> AIM OF THE TASK
Go through the records below from the first line and print each one exactly, stopping after the line that contains "COL.objects.link(sun_o)". Do not print pictures or anything past that line.

::: MATERIALS PROVIDED :::

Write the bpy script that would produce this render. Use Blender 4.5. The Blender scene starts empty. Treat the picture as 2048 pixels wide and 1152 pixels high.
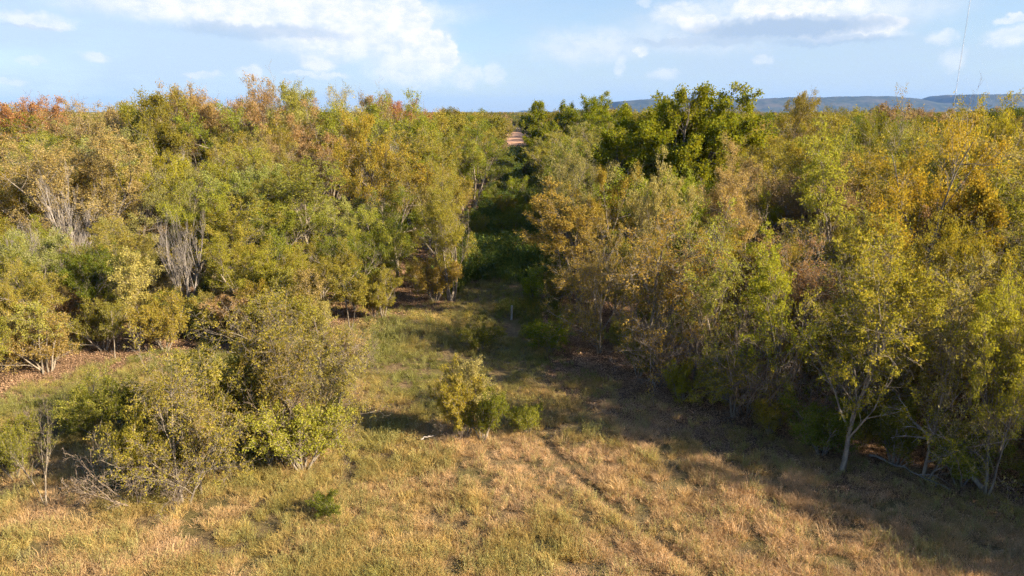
import bpy, math, random
import numpy as np

# ------------------------------------------------------------------ camera, sky, sun, exposure
SC = bpy.context.scene
COL = SC.collection
PITCH = math.radians(14.5)
CAM_Z = 12.0
F = 1365.0                      # focal length in pixels of the 2048 px wide photograph

cam = bpy.data.cameras.new('camera')
cam.sensor_width = 36.0
cam.lens = 24.0
cam.clip_start = 0.1
cam.clip_end = 30000.0
cam_o = bpy.data.objects.new('camera', cam)
cam_o.location = (0, 0, CAM_Z)
cam_o.rotation_euler = (math.pi / 2 - PITCH, 0, 0)
COL.objects.link(cam_o)
SC.camera = cam_o

SUN_EL = math.radians(27)
SUN_AZ = math.radians(114)      # clockwise from +Y: behind the camera, to the right
SKY_STRENGTH = 0.052
EXPOSURE = 1.72
SUN_STRENGTH = 5.0

sun = bpy.data.lights.new('sun', 'SUN')
sun.energy = SUN_STRENGTH
sun.angle = math.radians(0.53)
sun.color = (1.0, 0.84, 0.60)
sun_o = bpy.data.objects.new('sun', sun)
sd = (math.sin(SUN_AZ) * math.cos(SUN_EL), math.cos(SUN_AZ) * math.cos(SUN_EL), math.sin(SUN_EL))
from mathutils import Vector
sun_o.rotation_euler = Vector(sd).to_track_quat('Z', 'Y').to_euler()
sun_o.location = (40, -30, 60)
COL.objects.link(sun_o)

SC.view_settings.view_transform = 'Standard'
SC.view_settings.look = 'None'
SC.view_settings.gamma = 1.0
SC.view_settings.use_curve_mapping = False
SC.view_settings.exposure = EXPOSURE
SC.cycles.max_bounces = 4
SC.cycles.diffuse_bounces = 1
SC.cycles.glossy_bounces = 2
SC.cycles.transmission_bounces = 4
SC.cycles.volume_bounces = 0
SC.cycles.use_denoising = True
SC.cycles.use_adaptive_sampling = True
SC.cycles.adaptive_threshold = 0.025
SC.cycles.denoising_prefilter = 'NONE'
SC.cycles.denoising_input_passes = 'RGB_ALBEDO_NORMAL'
SC.cycles.time_limit = 900
SC.cycles.adaptive_min_samples = 16
SC.cycles.caustics_reflective = False
SC.cycles.caustics_refractive = False


def ray(px, py):
    x = (px - 1024) / F
    y = (576 - py) / F
    return (x, math.cos(PITCH) + y * math.sin(PITCH), -math.sin(PITCH) + y * math.cos(PITCH))


def G(px, py):
    """ground point under a pixel"""
    d = ray(px, py)
    s = CAM_Z / -d[2]
    return (s * d[0], s * d[1])


def azel(px, py):
    d = ray(px, py)
    return math.atan2(d[0], d[1]), math.atan2(d[2], math.hypot(d[0], d[1]))


class NT:
    """small helper round a node tree"""

    def __init__(self, tree):
        self.t = tree

    def n(self, typ, **kw):
        nd = self.t.nodes.new(typ)
        for k, v in kw.items():
            setattr(nd, k, v)
        return nd

    def l(self, a, b):
        self.t.links.new(a, b)

    def m(self, op, a, b=None, c=None, clamp=False):
        nd = self.t.nodes.new('ShaderNodeMath')
        nd.operation = op
        nd.use_clamp = clamp
        for i, v in enumerate((a, b, c)):
            if v is None:
                continue
            if isinstance(v, (int, float)):
                nd.inputs[i].default_value = v
            else:
                self.l(v, nd.inputs[i])
        return nd.outputs[0]

    def v(self, op, a, b=None, out=0):
        nd = self.t.nodes.new('ShaderNodeVectorMath')
        nd.operation = op
        for i, v in enumerate((a, b)):
            if v is None:
                continue
            if isinstance(v, tuple):
                nd.inputs[i].default_value = v
            else:
                self.l(v, nd.inputs[i])
        return nd.outputs[out]

    def mix(self, f, a, b, blend='MIX'):
        nd = self.t.nodes.new('ShaderNodeMix')
        nd.data_type = 'RGBA'
        nd.blend_type = blend
        nd.clamp_factor = True
        for s, v in ((nd.inputs[0], f), (nd.inputs[6], a), (nd.inputs[7], b)):
            if isinstance(v, (int, float)):
                s.default_value = v
            elif isinstance(v, tuple):
                s.default_value = v if len(v) == 4 else v + (1,)
            else:
                self.l(v, s)
        return nd.outputs[2]

    def ss(self, v, lo, hi, o0=0.0, o1=1.0):
        nd = self.t.nodes.new('ShaderNodeMapRange')
        nd.interpolation_type = 'SMOOTHSTEP'
        self.l(v, nd.inputs[0])
        for i, q in enumerate((lo, hi, o0, o1)):
            nd.inputs[i + 1].default_value = q
        return nd.outputs[0]

    def noise(self, vec, scale, detail=4, rough=0.55, out=0, dist=0.0, dim='3D'):
        nd = self.t.nodes.new('ShaderNodeTexNoise')
        nd.noise_dimensions = dim
        if vec is not None:
            self.l(vec, nd.inputs['Vector'])
        nd.inputs['Scale'].default_value = scale
        nd.inputs['Detail'].default_value = detail
        nd.inputs['Roughness'].default_value = rough
        nd.inputs['Distortion'].default_value = dist
        return nd.outputs[out]


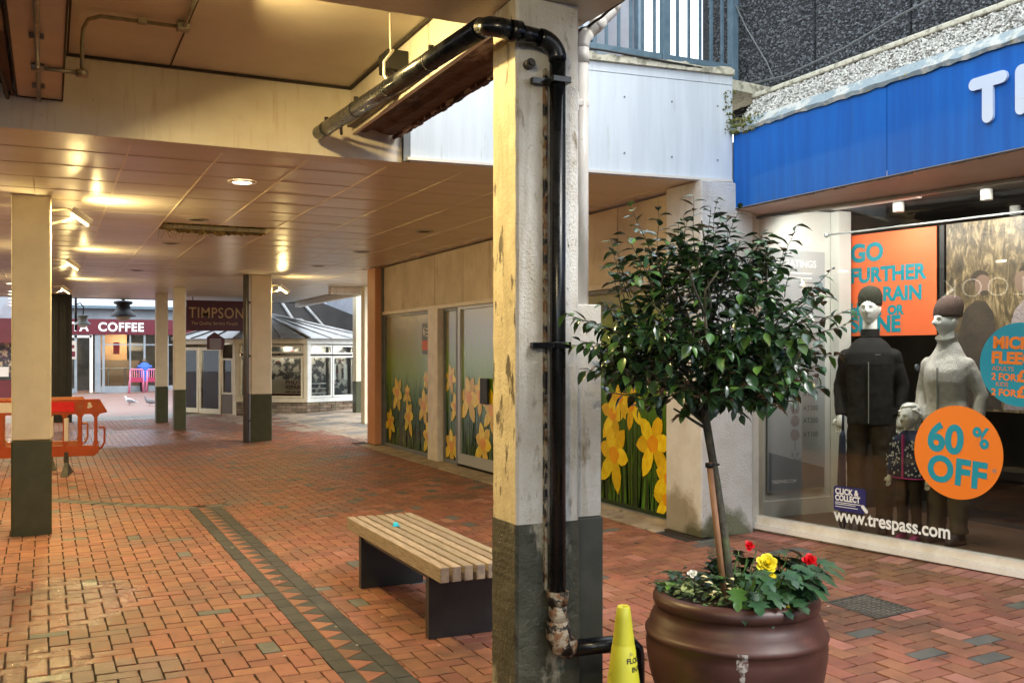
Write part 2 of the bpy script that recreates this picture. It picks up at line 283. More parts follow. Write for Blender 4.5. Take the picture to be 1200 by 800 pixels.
# ---------------------------------------------------------------- mesh helpers
class MB:
    def __init__(s): s.v = []; s.f = []; s.m = []; s.sm = []
    def add(s, vs, fs, mi=0, smooth=False):
        b = len(s.v); s.v += [tuple(v) for v in vs]
        for f in fs: s.f.append([b+i for i in f]); s.m.append(mi); s.sm.append(smooth)
        return s
    def box(s, x0, y0, z0, x1, y1, z1, mi=0, bev=0, M=None):
        if bev <= 0:
            vs = [(x, y, z) for z in (z0, z1) for y in (y0, y1) for x in (x0, x1)]
            fs = [(0, 2, 3, 1), (4, 5, 7, 6), (0, 1, 5, 4), (2, 6, 7, 3), (0, 4, 6, 2), (1, 3, 7, 5)]
        else:
            bm = bmesh.new(); r = bmesh.ops.create_cube(bm, size=1)
            for v in bm.verts: v.co = Vector((x0+(v.co.x+.5)*(x1-x0), y0+(v.co.y+.5)*(y1-y0), z0+(v.co.z+.5)*(z1-z0)))
            bmesh.ops.bevel(bm, geom=list(bm.edges), offset=bev, segments=2, affect='EDGES', profile=.5)
            bm.verts.index_update(); vs = [v.co.copy() for v in bm.verts]; fs = [[v.index for v in f.verts] for f in bm.faces]; bm.free()
        if M: vs = [M @ Vector(v) for v in vs]
        return s.add(vs, fs, mi)
    def tube(s, pts, rad, seg=12, mi=0, caps=True, smooth=True):
        pts = [Vector(p) for p in pts]; n = len(pts)
        rad = rad if isinstance(rad, (list, tuple)) else [rad]*n
        vs = []; up = None
        for i in range(n):
            t = (pts[min(i+1, n-1)]-pts[max(i-1, 0)]).normalized()
            if up is None: a = Vector((0, 0, 1)) if abs(t.z) < .9 else Vector((1, 0, 0))
            else: a = up
            u = (a - t*a.dot(t)).normalized(); w = t.cross(u); up = u
            for k in range(seg):
                an = 2*pi*k/seg; vs.append(pts[i]+(u*cos(an)+w*sin(an))*rad[i])
        fs = [(i*seg+k, i*seg+(k+1) % seg, (i+1)*seg+(k+1) % seg, (i+1)*seg+k) for i in range(n-1) for k in range(seg)]
        s.add(vs, fs, mi, smooth)
        if caps:
            b = len(s.v)-len(vs); s.f.append([b+k for k in range(seg)][::-1]); s.m.append(mi); s.sm.append(False)
            s.f.append([b+(n-1)*seg+k for k in range(seg)]); s.m.append(mi); s.sm.append(False)
        return s
    def lathe(s, prof, c=(0, 0, 0), seg=48, mi=0, caps=False, mfun=None):
        vs = [(c[0]+r*cos(2*pi*k/seg), c[1]+r*sin(2*pi*k/seg), c[2]+z) for r, z in prof for k in range(seg)]
        fs = [(i*seg+k, i*seg+(k+1) % seg, (i+1)*seg+(k+1) % seg, (i+1)*seg+k) for i in range(len(prof)-1) for k in range(seg)]
        s.add(vs, fs, mi, True)
        if caps:
            b = len(s.v)-len(vs); s.f.append([b+k for k in range(seg)][::-1]); s.m.append(mi); s.sm.append(False)
            s.f.append([b+(len(prof)-1)*seg+k for k in range(seg)]); s.m.append(mi); s.sm.append(False)
        return s
    def prism(s, poly, O, U, V, N, t, mi=0):
        """2-D polygon extruded by t along N; placed at O with axes U, V"""
        O, U, V, N = map(Vector, (O, U, V, N)); k = len(poly)
        a = [O+U*p[0]+V*p[1] for p in poly]; b = [q+N*t for q in a]
        return s.add(a+b, [list(range(k))[::-1], [k+i for i in range(k)]]+[(i, (i+1) % k, k+(i+1) % k, k+i) for i in range(k)], mi)
    def ellipsoid(s, c, r, seg=16, rings=10, mi=0, M=None):
        vs = []
        for i in range(rings+1):
            a = pi*i/rings
            for k in range(seg):
                b = 2*pi*k/seg; v = Vector((r[0]*sin(a)*cos(b), r[1]*sin(a)*sin(b), r[2]*cos(a)))
                if M: v = M @ v
                vs.append(v+Vector(c))
        fs = [(i*seg+k, (i+1)*seg+k, (i+1)*seg+(k+1) % seg, i*seg+(k+1) % seg) for i in range(rings) for k in range(seg)]
        return s.add(vs, fs, mi, True)
    def build(s, name, mats, off=Vector((0, 0, 0))):
        me = bpy.data.meshes.new(name); me.from_pydata([(v[0]-off.x, v[1]-off.y, v[2]-off.z) for v in s.v], [], s.f)
        if isinstance(mats, str): mats = [mats]
        for q in mats: me.materials.append(MATS[q])
        me.polygons.foreach_set('material_index', s.m); me.polygons.foreach_set('use_smooth', s.sm); me.validate(); me.update()
        return me
ORG = {}
def origin(p): return ORG.get(p, Vector((0, 0, 0))) if p else Vector((0, 0, 0))
def props(o, label=None, cat=None, group=None, kind=None):
    for k, v in (('label', label), ('category', cat), ('group', group), ('kind', kind)):
        if v: o[k] = v
    return o
def thing(name, label, cat, loc=(0, 0, 0), rz=0, group=None):
    o = bpy.data.objects.new(name, None); COL.objects.link(o); o.location = loc; o.rotation_euler = (0, 0, rz); o.empty_display_size = .1
    ORG[o] = Vector(loc); return props(o, label, cat, group)
def obj(name, mb, mats, parent=None, label=None, kind=None, local=False, base=None):
    """links the collected shapes as one mesh object; shapes are in world coordinates unless local"""
    og = Vector((0, 0, 0)) if local else origin(parent)
    if base is not None: og = Vector(base)
    me = mb.build(name, mats, og) if isinstance(mb, MB) else mb
    o = bpy.data.objects.new(name, me); COL.objects.link(o)
    if parent: o.parent = parent
    if base is not None: o.location = Vector(base) - origin(parent)
    ORG[o] = og if not local else Vector((0, 0, 0))
    return props(o, label, kind=kind)
def single(name, mb, mats, label, cat, base=(0, 0, 0), group=None):
    o = obj(name, mb, mats, base=base); return props(o, label, cat, group)
def copy_tree(o, parent=None):
    c = o.copy(); COL.objects.link(c); c.parent = parent
    ORG[c] = ORG.get(o, Vector((0, 0, 0)))
    for ch in list(o.children): copy_tree(ch, c)
    return c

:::

> TASK RESPONSE
Write the bpy script that would produce this render. Use Blender 4.5. The Blender scene starts empty. Treat the picture as 2048 pixels wide and 1152 pixels high.
import bpy, math, random
import numpy as np

# ------------------------------------------------------------------ camera, sky, sun, exposure
SC = bpy.context.scene
COL = SC.collection
PITCH = math.radians(14.5)
CAM_Z = 12.0
F = 1365.0                      # focal length in pixels of the 2048 px wide photograph

cam = bpy.data.cameras.new('camera')
cam.sensor_width = 36.0
cam.lens = 24.0
cam.clip_start = 0.1
cam.clip_end = 30000.0
cam_o = bpy.data.objects.new('camera', cam)
cam_o.location = (0, 0, CAM_Z)
cam_o.rotation_euler = (math.pi / 2 - PITCH, 0, 0)
COL.objects.link(cam_o)
SC.camera = cam_o

SUN_EL = math.radians(27)
SUN_AZ = math.radians(114)      # clockwise from +Y: behind the camera, to the right
SKY_STRENGTH = 0.052
EXPOSURE = 1.72
SUN_STRENGTH = 5.0

sun = bpy.data.lights.new('sun', 'SUN')
sun.energy = SUN_STRENGTH
sun.angle = math.radians(0.53)
sun.color = (1.0, 0.84, 0.60)
sun_o = bpy.data.objects.new('sun', sun)
sd = (math.sin(SUN_AZ) * math.cos(SUN_EL), math.cos(SUN_AZ) * math.cos(SUN_EL), math.sin(SUN_EL))
from mathutils import Vector
sun_o.rotation_euler = Vector(sd).to_track_quat('Z', 'Y').to_euler()
sun_o.location = (40, -30, 60)
COL.objects.link(sun_o)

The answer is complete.